Each Hampstead flat was small, was built to a standard plan, and used Isokon-designed furniture. Since this was an experiment in semi-communal living, most of the flats had only a kitchette. Food was cooked in a large communal kitchen, then conveyed to the residential floors. All the flats were linked to exterior corridors, located on side facing the street, in a style that reminds us of an ocean-going liner.
As the complex was designed for not-wealthy young professional city workers who wanted to dispense with domestic drudgery, rent included on site cleaning, laundry service and shoe shining. On the ground floor was the community kitchen. The kitchen was remodelled in 1937 by Marcel Breuer to become the Isobar restaurant.
Designed by Wells Coates
Best Overend reiterated for real estate companies and magazines that "an economical layout combined with comfort" could now be firmly associated with a bachelor bedsit. This 1930s concept in both cities provided single, professional men with housing at affordable prices.
8 comments:
Hello Hels, These bachelor apartments are very similar to the senior apartments of today, with communal areas (especially the dining hall), smaller flats with kitchenettes, service provided, etc. With all those young singles and Bohemians, I wonder whether the buildings, despite screening, had a problem with attracting the wild, noisy sort. While I can admire the architectural innovation, I find it hard to see the attraction for tenants, as I personally value privacy and comfortable space over convenience and questionable communal meals.
--Jim
My uncle got his first city job just before WW2 started, in a bank. He was ambitious career-wise and proud of his independence, so living with his parents would have been disappointing. He adored the Hampstead flats.
This style of place was ideal as a home for men who were not of the marrying kind. I am reminded of Summerland Mansions in St Kilda, with it originally have a communal dining room and I think kitchen, with the flats only having a kitchenette. I note the Lawn Road Flats, built 1934, but by 1937 the (barely used?) kitchen was converted to a restaurant. Similar happened at Summerland Mansions. I am impressed by the cantilevered stairs of Cairo Flats, but the Lawn Road Flats is a very attractive building.
Parnassus
a fashionable elite was drawn to the original prototype (the Lawn Rd Flats in London) but it was not a monied elite.
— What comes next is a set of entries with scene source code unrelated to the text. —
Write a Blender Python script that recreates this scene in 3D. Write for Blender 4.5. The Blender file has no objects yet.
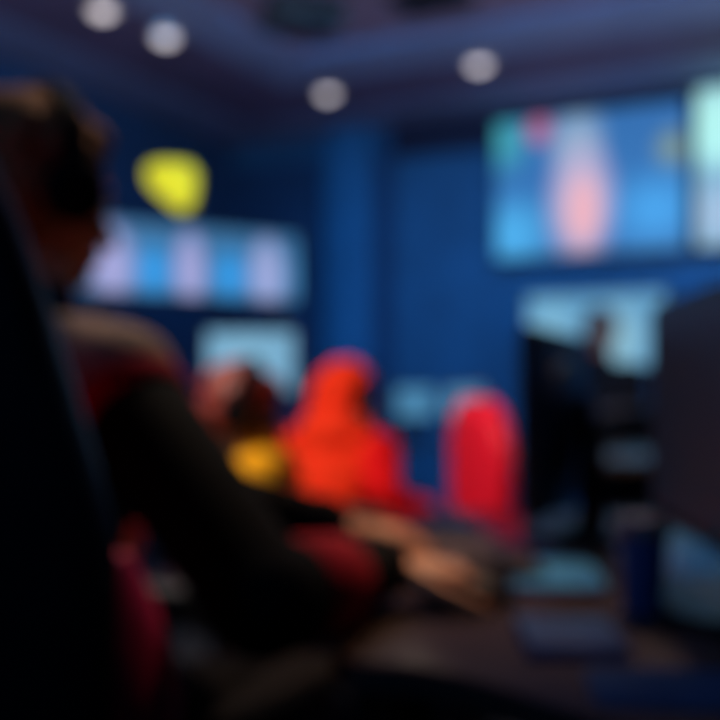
import bpy, bmesh, math, random
from mathutils import Vector, Matrix, Euler
random.seed(4)
S = bpy.context.scene
COL = S.collection
PI = math.pi

# ------------------------------------------------------------------ camera
FPX = 989.0
cam_d = bpy.data.cameras.new('camera'); cam = bpy.data.objects.new('camera', cam_d); COL.objects.link(cam)
cam.location = (0, 0, 1.0); cam.rotation_euler = (PI/2, 0, 0)
cam_d.sensor_width = 36; cam_d.lens = 36*FPX/720; cam_d.shift_y = 25/720
cam_d.clip_start = 0.02
cam_d.dof.use_dof = True; cam_d.dof.focus_distance = 0.22; cam_d.dof.aperture_fstop = 6.4
S.camera = cam
# ------------------------------------------------------------------ view and world
S.view_settings.view_transform = 'Standard'; S.view_settings.look = 'None'
S.view_settings.gamma = 1; S.view_settings.use_curve_mapping = False
S.view_settings.exposure = 0.0
w = bpy.data.worlds.new('dark_hall'); S.world = w; w.use_nodes = True
w.node_tree.nodes['Background'].inputs[0].default_value = (0.05, 0.12, 0.4, 1)
w.node_tree.nodes['Background'].inputs[1].default_value = 0.02

# room frame: corner, u runs along the back wall, v runs along the left wall towards the viewer
CX, CY = -1.06, 8.1
UX, UY = 0.8944, -0.4472
VX, VY = -0.4472, -0.8944
ROOM_A = math.atan2(UY, UX)
def R(u, v, z=0.0): return Vector((CX+u*UX+v*VX, CY+u*UY+v*VY, z))
def on_wall(px, v):
    """u along the back wall for an image column"""
    k = (px-360)/FPX
    # (CX+u UX+v VX) = k (CY+u UY+v VY)
    return (k*(CY+v*VY)-CX-v*VX)/(UX-k*UY)
def P(px, py, d): return Vector(((px-360)/FPX*d, d, 1.0+(385-py)/FPX*d))

def lamp(name, kind, loc, target, energy, color, **kw):
    l = bpy.data.lights.new(name, kind); o = bpy.data.objects.new(name, l); COL.objects.link(o)
    o.location = loc
    o.rotation_euler = (Vector(target)-Vector(loc)).to_track_quat('-Z', 'Y').to_euler()
    l.energy = energy; l.color = color
    for k, v in kw.items(): setattr(l, k, v)
    return o
# unseen wash, fill and key lamps added to light the hall
lamp('blue_wall_wash', 'AREA', R(3.4, 2.4, 2.85), R(3.3, 0, 1.0), 23, (0.07, 0.46, 1.0), shape='RECTANGLE', size=4.5, size_y=0.3, spread=math.radians(105))
lamp('blue_side_wash', 'AREA', R(2.3, 4.2, 2.6), R(0, 3.2, 1.2), 10, (0.1, 0.5, 1.0), shape='RECTANGLE', size=3.0, size_y=0.3, spread=math.radians(105))
lamp('ceiling_fill', 'AREA', R(3.6, 3.2, 1.9), R(3.0, 2.4, 3.0), 34, (0.95, 0.8, 1.0), shape='RECTANGLE', size=4.5, size_y=3.5)  # added fill that brightens the ceiling, no fitting there
lamp('warm_key', 'SPOT', (-1.7, 1.6, 2.9), (-0.1, 3.1, 0.85), 360, (1.0, 0.86, 0.72), spot_size=math.radians(42), spot_blend=0.6, shadow_soft_size=0.15)
lamp('warm_desk_key', 'SPOT', (0.7, 2.6, 2.9), (0.05, 1.22, 0.78), 260, (1.0, 0.6, 0.36), spot_size=math.radians(15), spot_blend=0.8, shadow_soft_size=0.15)
lamp('rim_key', 'SPOT', (-0.25, 2.5, 2.9), (-0.42, 1.3, 1.2), 150, (1.0, 0.78, 0.6), spot_size=math.radians(20), spot_blend=0.8, shadow_soft_size=0.2)
lamp('red_chair_key', 'SPOT', (0.1, 1.0, 2.9), (0.55, 2.9, 0.75), 90, (1.0, 0.8, 0.8), spot_size=math.radians(16), spot_blend=0.6, shadow_soft_size=0.15)

lamp('blue_back_wash', 'SPOT', (-1.4, -0.3, 2.8), (-0.42, 0.85, 1.1), 26, (0.08, 0.35, 1.0), spot_size=math.radians(40), spot_blend=0.8, shadow_soft_size=0.2)

# ------------------------------------------------------------------ materials
MATS = {}
def mat(name, col, rough=0.6, metal=0.0, emit=0.0, ecol=None, noise=0.12, nscale=40, spec=0.5, bump=0.0, sheen=0.0):
    if name in MATS: return MATS[name]
    m = bpy.data.materials.new(name); m.use_nodes = True; nt = m.node_tree; b = nt.nodes['Principled BSDF']
    b.inputs['Roughness'].default_value = rough; b.inputs['Metallic'].default_value = metal
    b.inputs['Specular IOR Level'].default_value = spec
    tc = nt.nodes.new('ShaderNodeTexCoord'); nz = nt.nodes.new('ShaderNodeTexNoise')
    nz.inputs['Scale'].default_value = nscale; nt.links.new(tc.outputs['Object'], nz.inputs['Vector'])
    rp = nt.nodes.new('ShaderNodeValToRGB')
    rp.color_ramp.elements[0].position = 0.3; rp.color_ramp.elements[1].position = 0.7
    rp.color_ramp.elements[0].color = tuple(c*(1-noise) for c in col)+(1,)
    rp.color_ramp.elements[1].color = tuple(min(1, c*(1+noise)) for c in col)+(1,)
    nt.links.new(nz.outputs['Fac'], rp.inputs['Fac']); nt.links.new(rp.outputs['Color'], b.inputs['Base Color'])
    if bump:
        bp = nt.nodes.new('ShaderNodeBump'); bp.inputs['Strength'].default_value = bump; bp.inputs['Distance'].default_value = 0.002
        nt.links.new(nz.outputs['Fac'], bp.inputs['Height']); nt.links.new(bp.outputs['Normal'], b.inputs['Normal'])
    if emit:
        b.inputs['Emission Color'].default_value = (ecol or col)+(1,); b.inputs['Emission Strength'].default_value = emit
    MATS[name] = m
    return m
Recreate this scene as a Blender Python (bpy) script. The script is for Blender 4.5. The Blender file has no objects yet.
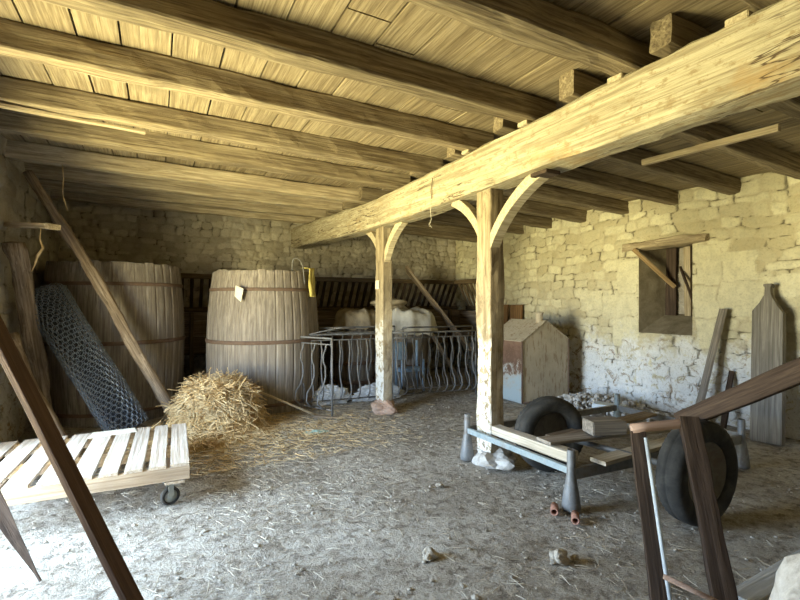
import bpy, bmesh, math, random
import numpy as np
from mathutils import Vector, Matrix, noise, Quaternion
random.seed(7); np.random.seed(7)
C = bpy.context.scene.collection
PI = math.pi
WX, EX, NY, SY = -1.3, 5.75, 8.2, -1.6      # left wall, right wall, back wall, front wall

# ------------------------------------------------------------------ materials
def new_mat(name, rough=.85, metallic=0.0):
    m = bpy.data.materials.new(name); m.use_nodes = True
    nt = m.node_tree; b = nt.nodes['Principled BSDF']
    b.inputs['Roughness'].default_value = rough
    b.inputs['Metallic'].default_value = metallic
    b.inputs['Specular IOR Level'].default_value = .25
    return m, nt, b
def N(nt, t, **kw):
    n = nt.nodes.new(t)
    for k, v in kw.items(): setattr(n, k, v)
    return n
def ramp(nt, fac, stops):
    r = N(nt, 'ShaderNodeValToRGB'); e = r.color_ramp.elements
    while len(e) < len(stops): e.new(.5)
    for el, (p, c) in zip(e, stops):
        el.position = p; el.color = (*c, 1)
    nt.links.new(fac, r.inputs[0]); return r.outputs[0]
def mix(nt, fac, a, b, mode='MIX'):
    m = N(nt, 'ShaderNodeMix', data_type='RGBA', blend_type=mode)
    for s, v in ((m.inputs[0], fac), (m.inputs[6], a), (m.inputs[7], b)):
        if isinstance(v, (int, float)): s.default_value = v
        elif isinstance(v, tuple): s.default_value = (*v, 1)
        else: nt.links.new(v, s)
    return m.outputs[2]
def math_(nt, op, a, b=0.0, clamp=False):
    m = N(nt, 'ShaderNodeMath', operation=op, use_clamp=clamp)
    for s, v in zip(m.inputs, (a, b)):
        if isinstance(v, (int, float)): s.default_value = v
        else: nt.links.new(v, s)
    return m.outputs[0]
def coords(nt, scale, kind='Object', rand=True):
    tc = N(nt, 'ShaderNodeTexCoord'); mp = N(nt, 'ShaderNodeMapping')
    mp.inputs['Scale'].default_value = scale
    nt.links.new(tc.outputs[kind], mp.inputs[0])
    if rand:
        oi = N(nt, 'ShaderNodeObjectInfo'); mu = math_(nt, 'MULTIPLY', oi.outputs['Random'], 37.0)
        nt.links.new(mu, mp.inputs['Location'])
    return mp.outputs[0]
def noise_(nt, vec, scale, detail=5, rough=.6, dist=0.0):
    n = N(nt, 'ShaderNodeTexNoise'); n.inputs['Scale'].default_value = scale
    n.inputs['Detail'].default_value = detail; n.inputs['Roughness'].default_value = rough
    n.inputs['Distortion'].default_value = dist
    nt.links.new(vec, n.inputs['Vector']); return n.outputs['Fac']
def bump(nt, b, h, strength=.5, dist=.01):
    n = N(nt, 'ShaderNodeBump'); n.inputs['Strength'].default_value = strength
    n.inputs['Distance'].default_value = dist
    nt.links.new(h, n.inputs['Height']); nt.links.new(n.outputs[0], b.inputs['Normal'])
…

So the goal was to provide quality but not overly fancy accommodation, mostly for single City workers. I am assuming single men were seen as disinterested in/incapable of domestic duties, so collective facilities had to be provided. But it was not compulsory to use them. Men could do their own cooking and shoe polishing, if they chose to.
Was it a radical plan in 1934? Definitely. Could each man have used 1.5 rooms instead of 1 room in his flat? Certainly.
Pom
I imagine young men, in banks or insurance or the public service, being very excited about their new, independent careers. And Hampstead is such a lovely part of town!
I hope he survived the outbreak of war in 1939 safely.
Andrew
you are a clever lad! I had never heard of Summerland Mansions in St Kilda!
Two points were unique. Firstly was built way earlier than expected (post WW1 instead of the mid 1930s). Secondly Summerland flats were much bigger than the batchelor pads mentioned in the post, to appeal either to a wealthy clientele or to families. But these points don't diminish the fact that Summerland must have been a very radical concept in Melbourne in 1921.
Thanks for adding to my knowledge of the Cairo Flats in Melbourne. I first saw a video on YouTube that gave viewers a short tour of a flat. This one had been made extremely space-efficient by the young man who lived there (?an architect). I’ve looked for similar apartments in my area and have not really found anything like it. That kind of set-up would be impractical for me anyway, being a family man with a special needs son, age 32. I think about people living in the Cairo Flats now that stricter lockdown measures have been enacted once again in Melbourne. At least they have the small patio gardens to get a bit of nature. I hope things improve for you all soon.
Bob
Bob
Deco was perfectly designed for getting rid of surplus decoration, leaving sharp and usable space. The Cairo Flats achieved that beautifully, at least for a bachelor, as you noted.
Are you Australian, originally? Are you safe in Texas?